Asked whether he would consider the plan in order to keep Britain as part of the world championship, the president of the British Racing Drivers' Club - owners of Silverstone - admitted that all options would be kept on the table.
But Hill also insisted that his ideal was to have the race as a regular feature on the calendar, and not a bit-part player.
"We should remain open to all sorts of plans, although I feel that that should be a last resort, because we'd like to keep Britain in the frame every year," he told journalists at Silverstone.
"[The race] has had a presence in the championship since 1950, since it began, so we'd like to keep that going. You could argue that [sharing] could be the thin end of the wedge, that every other year could become every other other year."
Questioned as to whether he had softened his stance, following what had been a pretty robust rebuttal of similar plans late last year, Hill admitted that the future was too unpredictable to dismiss out of hand.
"I think the question before was 'can you share with Magny-Cours until the end of the current contract'," he pointed out. "I don't think it was looked at as a share into the future, so it didn't make any sense at all financially, for the infrastructure and the amount of investment that we've put in, to do that between now and the end of the contract.
"Maybe it is something that can be discussed for the next phase, but I would still feel very strongly that we ought to push to have a regular British Grand Prix and find a solution to make it a viable thing for us to do."
The 1996 world champion admitted that keeping Silverstone on the schedule in the face of growing international opposition was going to be a difficult job, but Hill also pointed out that, with attendances falling in Malaysia and problems also besetting the Shanghai race, some newer events were struggling.
"A grand prix is a mark of a country's arrival on the economic stage if you like, a way of countries showing that they are going ahead economically," he explained. "There are more and more countries like that wanting traditionally western emblems and status symbols, so we are in competition now with countries that we would never have considered being in competition with before.
"But there is another side to the story, as some of those countries have over-invested in having a grand prix and, a bit further down the line, there is a hangover after the party. It has to make economic sense to hold a grand prix."
While still hoping that the British government could be enticed to bolster Silverstone's bargaining power in order to retain its place on the F1 calendar, Hill admitted that it was also up to the race itself to prove its worth to the country as a whole.
"One of the difficulties here is that we are restricted in the ways we can make revenue and that is a matter of negotiation," he said. "We're not like Wimbledon, we're not like a football team, because we don't have certain rights because, over time, they have been negotiated away.
"I wouldn't go as far as insisting that this country should pay for a grand prix, because I can understand that there are many more people ahead of us in the queue for government money.

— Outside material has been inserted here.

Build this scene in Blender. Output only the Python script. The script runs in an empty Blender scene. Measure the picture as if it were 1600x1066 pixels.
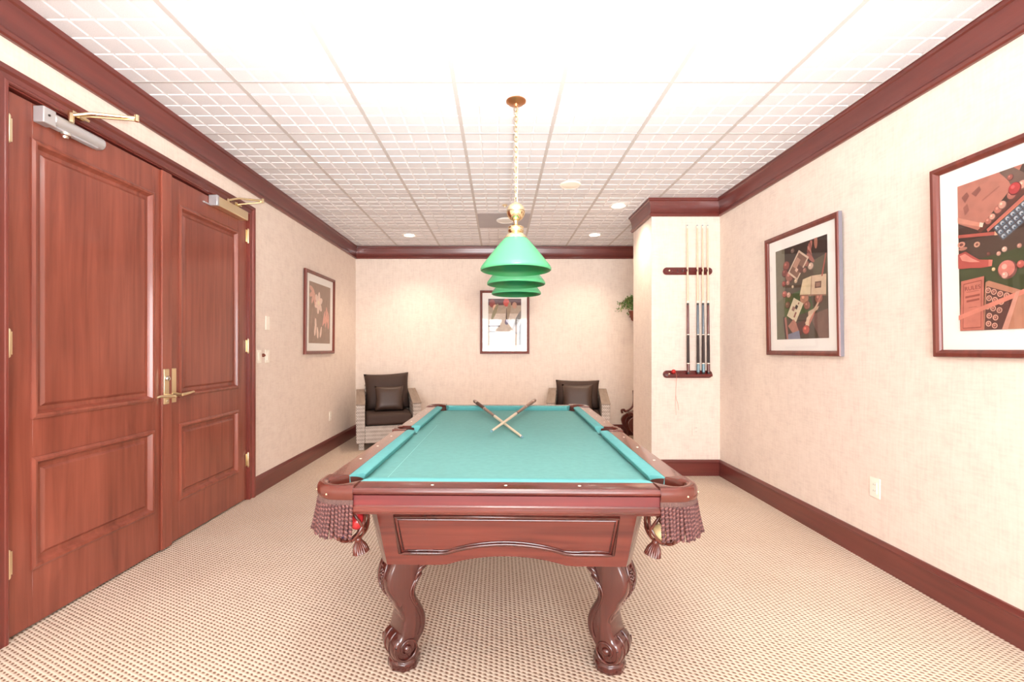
import bpy, bmesh, math, random
from mathutils import Vector, Matrix
random.seed(7)
PI = math.pi
R = math.radians
S = bpy.context.scene
COL = S.collection

# ------------------------------------------------------------------ camera
cam_d = bpy.data.cameras.new('camera')
cam = bpy.data.objects.new('camera', cam_d); COL.objects.link(cam)
cam_d.sensor_width = 36.0
cam_d.lens = 16.0
cam_d.shift_x = 20.0 / 1600
cam_d.shift_y = 13.0 / 1600
CH = 1.258
cam.location = (0, 0, CH)
cam.rotation_euler = (R(90), 0, 0)
cam_d.clip_start = 0.02
S.camera = cam

# ------------------------------------------------------------------ room measures
XL, XR = -2.10, 2.20          # side walls
YB, YF = 6.656, -2.60         # far wall, wall behind the camera
ZC = CH + 1.50                # ceiling
TW = 0.61                     # ceiling tile
TX0, TY0 = -0.253, 2.554      # tile grid phase

# ------------------------------------------------------------------ colour / light settings
S.view_settings.view_transform = 'Standard'
S.view_settings.look = 'None'
S.view_settings.gamma = 1.0
S.view_settings.use_curve_mapping = False
S.view_settings.exposure = 0.95
S.cycles.use_denoising = True
S.cycles.max_bounces = 8
S.cycles.diffuse_bounces = 5
S.cycles.sample_clamp_indirect = 8.0

w = bpy.data.worlds.new('daylight'); S.world = w; w.use_nodes = True
w.node_tree.nodes['Background'].inputs[0].default_value = (0.93, 0.97, 1.0, 1)
w.node_tree.nodes['Background'].inputs[1].default_value = 11.0

def light(name, kind, loc, energy, color=(1, 1, 1), rot=(0, 0, 0), **kw):
    d = bpy.data.lights.new(name, kind); d.energy = energy; d.color = color
    for k, v in kw.items(): setattr(d, k, v)
    o = bpy.data.objects.new(name, d); o.location = loc; o.rotation_euler = rot
    COL.objects.link(o); return o
# daylight enters by the big window behind the camera (portal only guides sampling)
WX0, WX1, WZ0, WZ1 = -1.35, 1.55, 0.35, 2.25
pt = light('window_portal', 'AREA', ((WX0+WX1)/2, YF+0.02, (WZ0+WZ1)/2), 1, rot=(R(90), 0, 0),
           shape='RECTANGLE', size=WX1-WX0, size_y=WZ1-WZ0)
pt.data.cycles.is_portal = True
# photographer's flash, bounced off the ceiling
light('bounce_flash', 'SPOT', (0.12, 0.35, 1.55), 300, (1.0, 0.985, 0.96), rot=(R(180-42), 0, 0),
      spot_size=R(125), spot_blend=1.0, shadow_soft_size=0.05)

# ------------------------------------------------------------------ materials
MAT = {}
def lin(c):
    return tuple(((v/255)/12.92 if v/255 <= 0.04045 else (((v/255)+0.055)/1.055)**2.4) for v in c)
def newmat(name):
    m = bpy.data.materials.new(name); m.use_nodes = True
    nt = m.node_tree; b = nt.nodes['Principled BSDF']; MAT[name] = m
    return m, nt, b
def N(nt, t, **kw):
    n = nt.nodes.new(t)
    for k, v in kw.items():
        if k.startswith('i_'):
            n.inputs[k[2:].replace('_', ' ')].default_value = v
        else: setattr(n, k, v)
    return n
def mth(nt, op, a, b=None, c=None):
    n = nt.nodes.new('ShaderNodeMath'); n.operation = op
    for i, v in enumerate((a, b, c)):
        if v is None: continue
        if isinstance(v, (int, float)): n.inputs[i].default_value = v
        else: nt.links.new(v, n.inputs[i])
    return n.outputs[0]
def ramp(nt, fac, stops):
    r = nt.nodes.new('ShaderNodeValToRGB'); e = r.color_ramp.elements
    while len(e) < len(stops): e.new(0.5)
    for i, (p, c) in enumerate(stops): e[i].position = p; e[i].color = (*c, 1)
    nt.links.new(fac, r.inputs[0]); return r.outputs[0]
def coords(nt, scale=(1, 1, 1), rot=(0, 0, 0)):
    tc = nt.nodes.new('ShaderNodeTexCoord'); mp = nt.nodes.new('ShaderNodeMapping')
    mp.inputs['Scale'].default_value = scale; mp.inputs['Rotation'].default_value = rot
    nt.links.new(tc.outputs['Object'], mp.inputs[0]); return mp.outputs[0]
def bump(nt, b, h, strength, dist):
    n = nt.nodes.new('ShaderNodeBump'); n.inputs['Strength'].default_value = strength
    n.inputs['Distance'].default_value = dist
    nt.links.new(h, n.inputs['Height']); nt.links.new(n.outputs[0], b.inputs['Normal'])
def plain(name, rgb, rough=0.5, metal=0.0, coat=0.0, noise=0.0, nscale=30, bmp=0.0):
    m, nt, b = newmat(name)
    b.inputs['Roughness'].default_value = rough; b.inputs['Metallic'].default_value = metal
    b.inputs['Coat Weight'].default_value = coat; b.inputs['Coat Roughness'].default_value = 0.15
    v = coords(nt)
    nz = N(nt, 'ShaderNodeTexNoise'); nz.inputs['Scale'].default_value = nscale; nz.inputs['Detail'].default_value = 3
    nt.links.new(v, nz.inputs['Vector'])
    k = noise
    c = ramp(nt, nz.outputs[0], [(0.3, tuple(x*(1-k) for x in rgb)), (0.7, tuple(min(1, x*(1+k)) for x in rgb))])
    nt.links.new(c, b.inputs['Base Color'])
    if bmp: bump(nt, b, nz.outputs[0], bmp, 0.002)
    return m
def wood(name, axis, dark, lite, rough=0.32, coat=0.35, gs=1.0):
    m, nt, b = newmat(name)
    s = [26*gs, 26*gs, 26*gs]; s[axis] = 1.6*gs
    v = coords(nt, tuple(s))
    n1 = N(nt, 'ShaderNodeTexNoise'); n1.inputs['Scale'].default_value = 1.0; n1.inputs['Detail'].default_value = 6
    n1.inputs['Distortion'].default_value = 0.6
    nt.links.new(v, n1.inputs['Vector'])
    s2 = [3.0, 3.0, 3.0]; s2[axis] = 0.9
    v2 = coords(nt, tuple(s2))
    n2 = N(nt, 'ShaderNodeTexNoise'); n2.inputs['Scale'].default_value = 1.3; n2.inputs['Detail'].default_value = 2
    nt.links.new(v2, n2.inputs['Vector'])
    f = mth(nt, 'ADD', mth(nt, 'MULTIPLY', n1.outputs[0], 0.6), mth(nt, 'MULTIPLY', n2.outputs[0], 0.4))
    mid = tuple((a+c)/2 for a, c in zip(dark, lite))
    c = ramp(nt, f, [(0.32, dark), (0.5, mid), (0.68, lite)])
    nt.links.new(c, b.inputs['Base Color'])
    b.inputs['Roughness'].default_value = rough
    b.inputs['Coat Weight'].default_value = coat; b.inputs['Coat Roughness'].default_value = 0.12
    return m

DOORW = wood('door_wood', 2, lin((114, 54, 41)), lin((158, 84, 66)))
TRIMY = wood('trim_wood_long', 1, lin((92, 38, 34)), lin((118, 54, 46)))
TRIMX = wood('trim_wood_wide', 0, lin((92, 38, 34)), lin((118, 54, 46)))
TRIMZ = wood('trim_wood_tall', 2, lin((108, 44, 38)), lin((134, 62, 52)))
TBX = wood('table_wood_wide', 0, lin((74, 26, 22)), lin((120, 52, 42)), 0.22, 0.6)
TBY = wood('table_wood_long', 1, lin((74, 26, 22)), lin((120, 52, 42)), 0.22, 0.6)
TBR = wood('table_apron_red', 0, lin((92, 20, 24)), lin((126, 38, 38)), 0.4, 0.25)
TBRY = wood('table_apron_red_long', 1, lin((92, 20, 24)), lin((126, 38, 38)), 0.25, 0.5)
TBZ = wood('table_leg_wood', 2, lin((55, 21, 18)), lin((90, 38, 31)), 0.22, 0.8)
FRW = wood('frame_wood', 2, lin((92, 40, 32)), lin((128, 60, 48)), 0.35, 0.15)
RACKW = wood('rack_wood', 0, lin((84, 20, 20)), lin((112, 32, 30)), 0.2, 0.7)
CARVW = wood('carved_wood', 2, lin((70, 24, 18)), lin((112, 48, 36)), 0.35, 0.4)

# wallpaper: woven grasscloth look
def wallpaper():
    m, nt, b = newmat('wallpaper')
    a = N(nt, 'ShaderNodeTexNoise'); a.inputs['Scale'].default_value = 1; a.inputs['Detail'].default_value = 4
    nt.links.new(coords(nt, (80, 80, 7)), a.inputs['Vector'])
    c = N(nt, 'ShaderNodeTexNoise'); c.inputs['Scale'].default_value = 1; c.inputs['Detail'].default_value = 4
    nt.links.new(coords(nt, (14, 14, 90)), c.inputs['Vector'])
    f = mth(nt, 'ADD', mth(nt, 'MULTIPLY', a.outputs[0], 0.5), mth(nt, 'MULTIPLY', c.outputs[0], 0.5))
    fb = N(nt, 'ShaderNodeTexNoise'); fb.inputs['Scale'].default_value = 9; fb.inputs['Detail'].default_value = 8; fb.inputs['Roughness'].default_value = 0.75
    nt.links.new(coords(nt), fb.inputs['Vector'])
    f = mth(nt, 'ADD', mth(nt, 'MULTIPLY', f, 0.55), mth(nt, 'MULTIPLY', fb.outputs[0], 0.45))
    col = ramp(nt, f, [(0.35, lin((222, 205, 193))), (0.5, lin((235, 219, 206))), (0.65, lin((241, 227, 215)))])
    nt.links.new(col, b.inputs['Base Color']); b.inputs['Roughness'].default_value = 0.75
    bump(nt, b, f, 0.25, 0.003)
    return m
WALL = wallpaper()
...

"I think that our job is to try and explain the value of having a grand prix in this country, because it is very easy to just look at it as a cost, rather than how much value it gives to the UK to have a televised event like the British Grand Prix beamed to around 350m people in 50 countries around the world. It is very valuable.
"The government is paying for good news stories to go out about Britain but, you know what, this is a big news story that goes around [the world] and, in the back of people's minds, they think this is a good place to come, so it's good to put on a good show.
"I think [the race] does have a value and will pay for itself. And I think it would certainly be very difficult to get it back if we lost it."